The second I heard about this book, I knew I had to read it. I’d read two others by John Irving before, The Hotel New Hampshire and of course, The Cider House Rules, and loved both. I’d then taken a bit of a break from Irving because goodness should be enjoyed in reasonable doses, right? To cut a long story short, I loaded In One Person onto my Kindle as quickly as I could when it came out.
Well, it didn’t come close to The Cider House Rules, but I still enjoyed it a lot. I just love Irving’s language. It’s incredibly well-honed and I admire the way he finds exactly the right words for what he wants to express (I could fangirl on about this for a while).

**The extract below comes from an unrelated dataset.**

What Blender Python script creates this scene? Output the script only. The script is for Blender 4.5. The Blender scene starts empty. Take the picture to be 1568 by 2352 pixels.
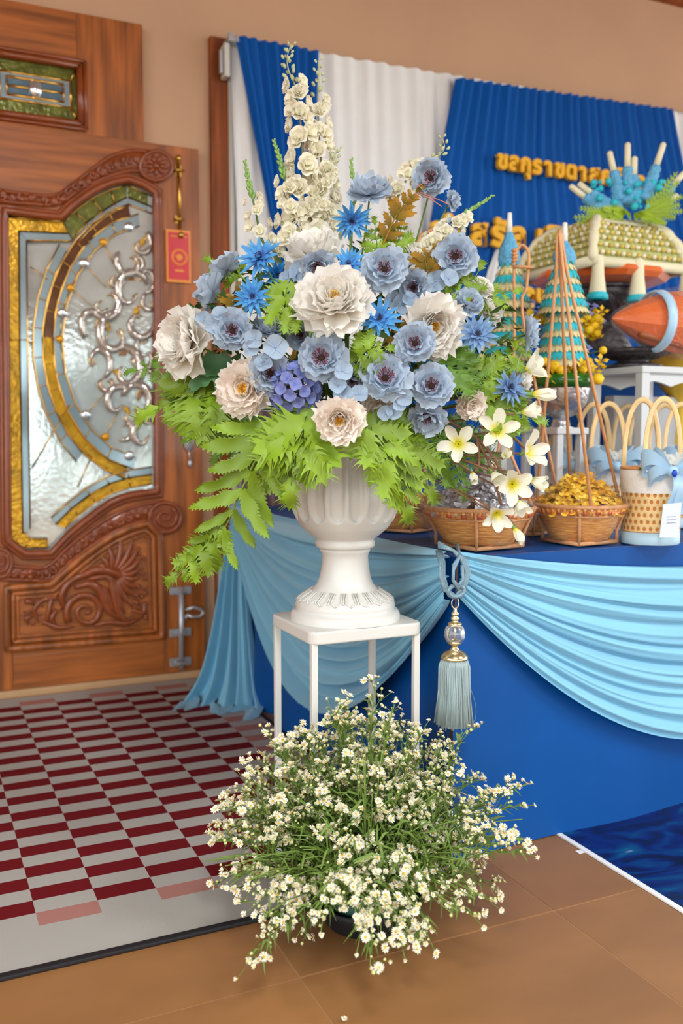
import bpy, math, random
from mathutils import Vector as V, Matrix as M4, Quaternion
R_ = random.Random(7)
pi = math.pi; sin = math.sin; cos = math.cos
# ---------------------------------------------------------------- camera
FPX, CX, CY, CAMH = 2130.0, 784.0, 1176.0, 1.05
PITCH, YAW = math.radians(4.830), math.radians(24.762)
C = bpy.context.scene.collection
sc = bpy.context.scene
cam = bpy.data.cameras.new('camera'); cam_o = bpy.data.objects.new('camera', cam); C.objects.link(cam_o)
cam.sensor_fit = 'VERTICAL'; cam.sensor_height = 36.0; cam.lens = FPX/2352*36
cam_o.location = (0, 0, CAMH); cam_o.rotation_euler = (pi/2-PITCH, 0, -YAW)
cam.clip_start = .05
cam.dof.use_dof = True; cam.dof.focus_distance = 2.06; cam.dof.aperture_fstop = 2.6
sc.camera = cam_o
FW = V((sin(YAW)*cos(PITCH), cos(YAW)*cos(PITCH), -sin(PITCH))); RT = V((cos(YAW), -sin(YAW), 0)); UP = RT.cross(FW)
# ---------------------------------------------------------------- world, light, exposure
w = bpy.data.worlds.new('sky'); sc.world = w; w.use_nodes = True
wn = w.node_tree; bgn = wn.nodes['Background']
tc = wn.nodes.new('ShaderNodeTexCoord'); sx = wn.nodes.new('ShaderNodeSeparateXYZ'); cr = wn.nodes.new('ShaderNodeValToRGB')
wn.links.new(tc.outputs['Generated'], sx.inputs[0]); wn.links.new(sx.outputs['Z'], cr.inputs[0]); wn.links.new(cr.outputs[0], bgn.inputs[0])
cr.color_ramp.elements[0].position = 0; cr.color_ramp.elements[0].color = (.93, .98, 1, 1)
cr.color_ramp.elements[1].position = .6; cr.color_ramp.elements[1].color = (.82, .91, 1, 1)
bgn.inputs[1].default_value = 2.6
sc.view_settings.view_transform = 'Standard'; sc.view_settings.look = 'None'; sc.view_settings.gamma = 1
sc.view_settings.use_curve_mapping = False
sc.view_settings.exposure = 0.70
sc.cycles.max_bounces = 8; sc.cycles.transparent_max_bounces = 16
sc.cycles.caustics_reflective = False; sc.cycles.caustics_refractive = False
# added fill lights: two unseen soft panels under the porch roof, above and in front of the flower stand
def add_fill(x, y, z, sx_, sy_, power, col=(.94, .98, 1)):
    l = bpy.data.lights.new('fill_light', 'AREA'); l.shape = 'RECTANGLE'; l.size = sx_; l.size_y = sy_; l.energy = power; l.color = col
    o = bpy.data.objects.new('fill_light', l); o.location = (x, y, z); C.objects.link(o)
FILLS = [(0.2, -0.6, 3.25, .6, 1.2, 55), (3.0, -0.6, 3.25, .6, 1.2, 55)]
for a in FILLS: add_fill(*a)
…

In One Person tells the story of Billy. By the way, If I could’ve changed one thing about the novel, I would’ve chosen the protagonist’s name, or at least allowed him to become “Bill” as he grows up. “Billy” irritated me no end – to me it’s just not an adult’s name (no offense to anyone called Billy). As he grows up in small-town America, he discovers his bisexuality and is forced to deal with it in the hardly supportive environment of an all-boys school where his stepfather is also a teacher. Faculty brat and bisexual? Billy doesn’t have it easy.

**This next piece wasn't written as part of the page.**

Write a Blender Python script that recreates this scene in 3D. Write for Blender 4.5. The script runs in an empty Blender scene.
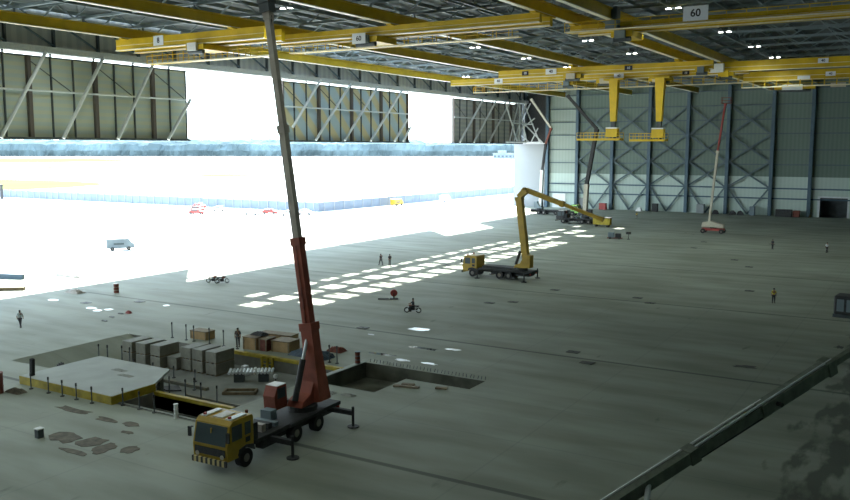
import bpy, math, random
from mathutils import Vector, Matrix
R = random.Random(7)
SC = bpy.context.scene
COL = SC.collection
PI = math.pi

# ------------------------------------------------------------------ materials
def mat(name, c, rough=.7, metal=0., var=.0, scale=3., c2=None, emit=0., spec=.4, stretch=None):
    m = bpy.data.materials.new(name); m.use_nodes = True
    nt = m.node_tree; b = nt.nodes['Principled BSDF']
    b.inputs['Base Color'].default_value = (*c, 1); b.inputs['Roughness'].default_value = rough
    b.inputs['Metallic'].default_value = metal; b.inputs['Specular IOR Level'].default_value = spec
    if emit:
        b.inputs['Emission Color'].default_value = (*c, 1); b.inputs['Emission Strength'].default_value = emit
    if var or c2:
        tc = nt.nodes.new('ShaderNodeTexCoord'); n = nt.nodes.new('ShaderNodeTexNoise')
        n.inputs['Scale'].default_value = scale; n.inputs['Detail'].default_value = 5
        src = tc.outputs['Object']
        if stretch:
            mp = nt.nodes.new('ShaderNodeMapping'); mp.inputs['Scale'].default_value = stretch
            nt.links.new(src, mp.inputs['Vector']); src = mp.outputs['Vector']
        nt.links.new(src, n.inputs['Vector'])
        r = nt.nodes.new('ShaderNodeValToRGB'); r.color_ramp.elements[0].position = .35; r.color_ramp.elements[1].position = .68
        lo = c2 if c2 else tuple(x * (1 - var) for x in c)
        r.color_ramp.elements[0].color = (*lo, 1); r.color_ramp.elements[1].color = (*c, 1)
        nt.links.new(n.outputs['Fac'], r.inputs['Fac']); nt.links.new(r.outputs['Color'], b.inputs['Base Color'])
    return m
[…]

Irving traces Billy’s sexual (and other) developments from his first feeling that he has “a crush on the wrong people” through his adolescence, the AIDS crisis, and all the way to his return to his home town as an elderly man. I enjoyed the bit until the point where he leaves high school the most. The characters in the first half of the book are better developed and Billy’s struggle as he comes to terms with who he is seemed more interesting to me than the second half. In a sense, it almost felt a bit like an afterthought, although the period of the AIDS epidemic is extremely intense and very moving. But in the first part, Irving takes his time carving out the story and its protagonists, while the second part is more sweeping and characters are often reduced to a few rough strokes as passers-by in Billy’s life.

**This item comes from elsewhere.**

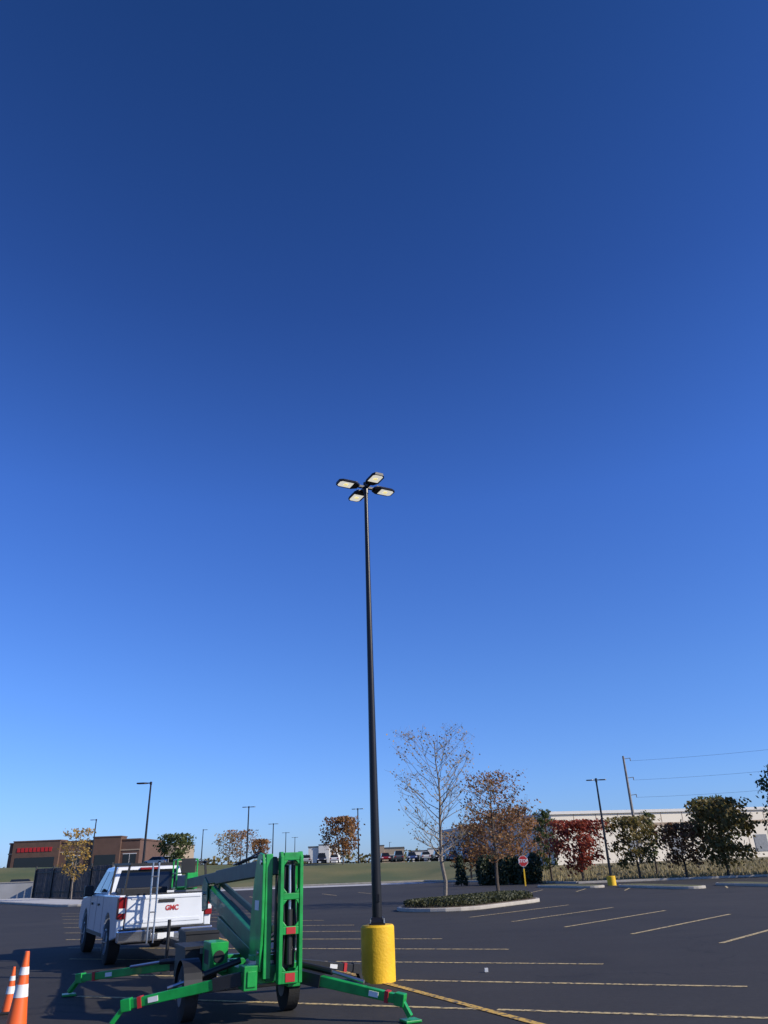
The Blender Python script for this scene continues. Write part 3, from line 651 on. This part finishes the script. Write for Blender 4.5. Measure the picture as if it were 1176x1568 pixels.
# ------------------------------------------------------------ world
wd=bpy.data.worlds.new('World');sc.world=wd;wd.use_nodes=True;nt=wd.node_tree
sky=nt.nodes.new('ShaderNodeTexSky');sky.sky_type='NISHITA';sky.sun_disc=False
EL,AZ=30,109
sky.sun_elevation=rad(EL);sky.sun_rotation=rad(AZ);sky.altitude=200;sky.air_density=1.0;sky.dust_density=.3;sky.ozone_density=2.5
bg=nt.nodes['Background'];bg.inputs['Strength'].default_value=.10
tc=nt.nodes.new('ShaderNodeTexCoord');sx=nt.nodes.new('ShaderNodeSeparateXYZ');nt.links.new(tc.outputs['Generated'],sx.inputs[0])
rp=nt.nodes.new('ShaderNodeValToRGB');nt.links.new(sx.outputs['Z'],rp.inputs[0])
tint=[(0,(.28,.41,.80)),(.087,(.30,.45,.82)),(.208,(.29,.46,.83)),(.44,(.24,.43,.88)),(.66,(.16,.31,.67)),(.875,(.11,.25,.52))]
els=rp.color_ramp.elements
while len(els)<len(tint): els.new(.5)
for e,(p_,c_) in zip(els,tint): e.position=p_;e.color=(*c_,1)
vm=nt.nodes.new('ShaderNodeVectorMath');vm.operation='MULTIPLY';nt.links.new(sky.outputs[0],vm.inputs[0]);nt.links.new(rp.outputs[0],vm.inputs[1])
v2=nt.nodes.new('ShaderNodeVectorMath');v2.operation='SCALE';v2.inputs['Scale'].default_value=2.0;nt.links.new(vm.outputs[0],v2.inputs[0])
nt.links.new(v2.outputs[0],bg.inputs['Color'])
s=bpy.data.lights.new('sun','SUN');s.energy=5.0;s.angle=rad(.5);s.color=(1,.92,.79)
so=bpy.data.objects.new('sun',s);sc.collection.objects.link(so)
tosun=Vector((math.sin(rad(AZ))*math.cos(rad(EL)),math.cos(rad(AZ))*math.cos(rad(EL)),math.sin(rad(EL))))
so.rotation_euler=tosun.to_track_quat('Z','Y').to_euler()
# ------------------------------------------------------------ camera
cam=bpy.data.cameras.new('camera');co=bpy.data.objects.new('camera',cam);sc.collection.objects.link(co)
cam.sensor_fit='VERTICAL';cam.sensor_height=36;cam.lens=36*1110/1568;cam.clip_end=6000;cam.clip_start=.05
mt=Matrix.Translation((0,0,1.8))@Matrix.Rotation(rad(90)+math.atan(541/1110),4,'X')@Matrix.Rotation(rad(-2.2),4,'Z')
co.matrix_world=mt
sc.camera=co
sc.view_settings.view_transform='Standard';sc.view_settings.look='None';sc.view_settings.exposure=0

One thing that bothered me – and other readers as well, at least Adam of The Roof Beam Reader agrees with me – is the overabundance of (gender)queer characters. Nigh on everyone is in some way sexually divergent from the “norm”, in fact, sexual divergence is the norm in In One Person, which somehow makes the novel less believable. It’s just a bit too much. Agreed, realism may not have been the goal here, but the overabundance of queer characters does compromise the novel a bit for me. Surrounding Billy almost exclusively by other GLBT characters makes his own journey seem less important somehow; especially in the second part there was relatively little societal struggle of the type the GLBT community normally has to deal with on an almost daily basis, just because it was more or less impossible in the novel’s setting (aside from the wrestling club Billy joins).
Aside from these issues, though, In One Person is a very interesting novel of a person finding their own identity and voice. That and Irving’s beautiful storytelling made it a very enjoyable read.